During the ceremony, Shamir and Shael Rosenbaum, national chair of the Canadian Society for Yad Vashem, presented the Righteous Among the Nations certificate and medal to Elizabeth Quinlan, granddaughter of Eimericus and Anna Maria Tijssen, and Jantina Veldboom Devries, daughter of Hendrik and Frederika Veldboom.

The Tijssens

Eimericus and Anna Maria Tijssen hid Annika Muller at their home in Neerkant, Netherlands, despite having seven children and a grandchild of their own. Muller was born in 1941, shortly before the Nazis occupied the Netherlands.

In 1942, she was separated from her parents and passed from home to home by the Dutch resistance, until she ended up at the Tijssen household in 1943. She would remain there until the end of the war, when she was reunited with her family.

During the ceremony, a video message played from Muller, now 84 and unable to travel to Toronto. She grew up to be an artist, and always remembered her time spent in the Tijssen home.

“I am grateful for them, for having them in my early years,” she said. “There is much to say and tell. And I did that with painting my life. It’s a tribute for the people who saved me.”

Quinlan, the representative for the Tijssens, also spoke at the ceremony. For her grandparents and their children, saving Muller was not exceptional, even though they risked their lives to do it, she said. It was just the right thing to do, and so they did it.

“But it isn’t something that just anyone would have done. It was dangerous. It was an act of heroism that until now was unrecognized. And now that the story of our grandparents’ remarkable courage is being celebrated, we can all feel proud of what they have done,” Quinlan said.

“Saving one is saving many. The courage they showed is the type of courage that multiplies. Other people see that such courage is possible and feel empowered to act. For what our grandparents did, the humanity, compassion, empathy, courage and selflessness that they showed, we are all very proud.”

The Veldbooms

Hendrik and Frederika Veldboom hid five people at their farmhouse in the Netherlands near the German border. Among them were Lena Kropveld and her husband, Cantor Yitzchak Jedwab.

Kropveld and Jedwab married in secret in 1942, and by 1943, they were hiding in a secret space behind a closet in the Veldboom’s home. Kropveld became pregnant and gave birth to a son in hiding but had to give him up after holding him for only one hour. He was raised with the family of the leader of the Dutch resistance and reunited with his parents after the war, at which point he was circumcised.
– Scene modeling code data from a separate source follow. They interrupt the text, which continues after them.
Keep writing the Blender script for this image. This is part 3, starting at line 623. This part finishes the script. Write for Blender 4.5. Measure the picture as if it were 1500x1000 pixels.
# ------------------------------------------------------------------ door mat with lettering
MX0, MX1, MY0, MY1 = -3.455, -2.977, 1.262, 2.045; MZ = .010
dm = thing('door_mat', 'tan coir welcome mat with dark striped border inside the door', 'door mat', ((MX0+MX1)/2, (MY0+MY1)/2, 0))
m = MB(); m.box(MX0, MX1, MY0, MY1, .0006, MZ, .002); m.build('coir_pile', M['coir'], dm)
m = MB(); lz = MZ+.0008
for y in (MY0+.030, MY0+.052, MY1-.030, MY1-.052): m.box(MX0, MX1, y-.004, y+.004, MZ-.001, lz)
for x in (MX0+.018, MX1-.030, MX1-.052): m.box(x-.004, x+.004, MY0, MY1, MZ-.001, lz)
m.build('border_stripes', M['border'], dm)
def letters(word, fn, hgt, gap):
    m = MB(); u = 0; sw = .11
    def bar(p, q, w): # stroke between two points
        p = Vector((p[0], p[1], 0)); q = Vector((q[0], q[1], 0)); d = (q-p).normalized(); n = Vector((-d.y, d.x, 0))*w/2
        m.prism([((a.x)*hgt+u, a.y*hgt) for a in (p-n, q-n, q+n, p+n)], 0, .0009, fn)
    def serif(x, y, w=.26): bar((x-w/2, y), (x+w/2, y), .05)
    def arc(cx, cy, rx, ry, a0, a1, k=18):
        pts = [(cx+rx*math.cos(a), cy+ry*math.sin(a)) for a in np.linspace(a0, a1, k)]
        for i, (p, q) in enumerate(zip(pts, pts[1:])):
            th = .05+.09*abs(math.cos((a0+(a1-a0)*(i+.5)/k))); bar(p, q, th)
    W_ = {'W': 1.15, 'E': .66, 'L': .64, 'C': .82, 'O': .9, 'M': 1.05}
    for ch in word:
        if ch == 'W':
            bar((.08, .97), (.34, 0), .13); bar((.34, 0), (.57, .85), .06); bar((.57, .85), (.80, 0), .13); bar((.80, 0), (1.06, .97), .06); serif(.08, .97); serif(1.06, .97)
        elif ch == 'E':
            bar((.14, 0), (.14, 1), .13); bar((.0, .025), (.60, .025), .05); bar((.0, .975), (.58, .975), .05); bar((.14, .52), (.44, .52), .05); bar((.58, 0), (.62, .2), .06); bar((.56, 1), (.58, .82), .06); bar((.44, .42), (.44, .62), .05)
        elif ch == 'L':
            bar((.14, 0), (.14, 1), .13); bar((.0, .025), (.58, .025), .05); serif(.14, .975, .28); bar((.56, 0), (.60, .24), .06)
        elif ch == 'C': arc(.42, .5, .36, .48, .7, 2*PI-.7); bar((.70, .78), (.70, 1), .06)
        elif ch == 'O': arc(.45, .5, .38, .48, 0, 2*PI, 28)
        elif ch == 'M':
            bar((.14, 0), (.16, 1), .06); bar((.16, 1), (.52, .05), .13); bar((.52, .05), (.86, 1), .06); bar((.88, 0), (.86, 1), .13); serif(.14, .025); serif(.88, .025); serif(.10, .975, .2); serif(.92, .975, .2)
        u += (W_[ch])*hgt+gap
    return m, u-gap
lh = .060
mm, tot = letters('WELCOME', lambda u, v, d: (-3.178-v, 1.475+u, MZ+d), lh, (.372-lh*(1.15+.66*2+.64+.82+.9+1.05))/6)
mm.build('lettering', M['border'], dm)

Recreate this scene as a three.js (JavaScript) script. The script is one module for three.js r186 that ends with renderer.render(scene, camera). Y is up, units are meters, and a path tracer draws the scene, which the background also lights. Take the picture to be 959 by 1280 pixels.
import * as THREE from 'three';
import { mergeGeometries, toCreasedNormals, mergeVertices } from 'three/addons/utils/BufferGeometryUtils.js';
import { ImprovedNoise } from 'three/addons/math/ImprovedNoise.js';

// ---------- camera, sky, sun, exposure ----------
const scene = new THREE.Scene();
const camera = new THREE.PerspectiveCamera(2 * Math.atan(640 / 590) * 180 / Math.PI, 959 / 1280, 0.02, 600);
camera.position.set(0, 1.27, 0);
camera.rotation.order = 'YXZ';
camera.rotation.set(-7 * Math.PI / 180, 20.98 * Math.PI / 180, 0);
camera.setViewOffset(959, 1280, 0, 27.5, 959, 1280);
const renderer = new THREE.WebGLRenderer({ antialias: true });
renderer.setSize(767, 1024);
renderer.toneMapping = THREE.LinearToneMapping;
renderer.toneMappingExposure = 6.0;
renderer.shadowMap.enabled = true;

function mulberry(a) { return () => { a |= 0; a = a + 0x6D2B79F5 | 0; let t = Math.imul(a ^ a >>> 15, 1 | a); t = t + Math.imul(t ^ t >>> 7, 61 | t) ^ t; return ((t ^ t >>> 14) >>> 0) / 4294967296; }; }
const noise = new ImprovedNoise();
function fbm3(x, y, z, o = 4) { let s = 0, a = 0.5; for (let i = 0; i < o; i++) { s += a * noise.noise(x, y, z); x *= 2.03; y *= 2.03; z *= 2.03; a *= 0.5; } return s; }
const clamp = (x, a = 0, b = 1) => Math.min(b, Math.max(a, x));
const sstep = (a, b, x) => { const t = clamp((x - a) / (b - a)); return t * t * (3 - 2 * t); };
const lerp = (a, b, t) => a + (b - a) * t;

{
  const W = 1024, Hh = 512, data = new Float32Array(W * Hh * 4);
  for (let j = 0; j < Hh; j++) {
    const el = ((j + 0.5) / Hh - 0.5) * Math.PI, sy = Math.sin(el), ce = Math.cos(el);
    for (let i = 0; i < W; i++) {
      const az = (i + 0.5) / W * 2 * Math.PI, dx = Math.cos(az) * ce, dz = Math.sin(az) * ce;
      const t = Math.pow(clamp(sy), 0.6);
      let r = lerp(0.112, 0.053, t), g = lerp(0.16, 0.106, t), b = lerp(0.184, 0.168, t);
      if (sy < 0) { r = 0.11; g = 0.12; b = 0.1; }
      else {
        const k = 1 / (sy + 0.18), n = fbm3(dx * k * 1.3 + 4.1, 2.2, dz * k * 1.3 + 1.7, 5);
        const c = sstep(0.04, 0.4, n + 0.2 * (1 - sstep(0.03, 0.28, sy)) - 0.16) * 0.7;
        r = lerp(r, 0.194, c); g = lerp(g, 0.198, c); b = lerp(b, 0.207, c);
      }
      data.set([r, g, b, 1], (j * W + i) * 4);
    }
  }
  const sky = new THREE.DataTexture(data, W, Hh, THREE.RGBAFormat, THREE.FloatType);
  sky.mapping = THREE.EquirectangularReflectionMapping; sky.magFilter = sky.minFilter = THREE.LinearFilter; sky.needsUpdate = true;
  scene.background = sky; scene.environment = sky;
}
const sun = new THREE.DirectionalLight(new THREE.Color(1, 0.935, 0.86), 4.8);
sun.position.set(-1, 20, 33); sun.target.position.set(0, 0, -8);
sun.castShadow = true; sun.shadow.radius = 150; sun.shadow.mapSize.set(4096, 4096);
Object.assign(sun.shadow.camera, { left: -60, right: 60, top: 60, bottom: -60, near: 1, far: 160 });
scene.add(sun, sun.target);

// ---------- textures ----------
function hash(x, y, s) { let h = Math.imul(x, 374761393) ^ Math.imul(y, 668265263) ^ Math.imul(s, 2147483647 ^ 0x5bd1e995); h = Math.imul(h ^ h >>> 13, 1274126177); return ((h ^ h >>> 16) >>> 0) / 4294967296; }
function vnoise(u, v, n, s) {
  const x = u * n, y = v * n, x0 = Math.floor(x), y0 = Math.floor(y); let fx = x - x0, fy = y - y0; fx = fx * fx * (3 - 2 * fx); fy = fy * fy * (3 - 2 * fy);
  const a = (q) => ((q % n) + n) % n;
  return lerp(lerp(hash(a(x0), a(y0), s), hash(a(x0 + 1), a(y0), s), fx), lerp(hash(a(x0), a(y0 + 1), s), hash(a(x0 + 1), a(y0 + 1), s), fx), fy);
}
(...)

Veldboom Devries, daughter of Hendrik and Frederika, said the story of Kropveld and Jedwab is well-known, even appearing in many Holocaust museums, but in all the retellings their saviours were anonymous. That motivated her to get recognition for her parents by applying to Yad Vashem to have them awarded with the Righteous Among the Nations designation.

“Finally, they have the recognition that they deserve. Now they wouldn’t say that themselves, but as a daughter, I think that they deserve it… it means a lot to me,” she said in her speech after receiving the medal and certificate on behalf of her parents.

“The medal, I looked it up, says, ‘Whoever saves one life, it is as if he saved an entire universe.’ And my parents didn’t save only one life, but five lives. And I am terribly proud of them that they didn’t think about themselves, but they first of all thought about other people and what they could do for them.”

Her parents would have been surprised to be honoured for the actions they took to save people during the war, Veldboom Devries said. 

“It would be almost unthinkable for them because they don’t see themselves as being heroic just because they hid Jews during World War Two. They did the right thing at the right time,” she said.

“They were a modest, humble couple. They never drew attention to themselves… they were an ordinary couple, but together, they accomplished extraordinary things.”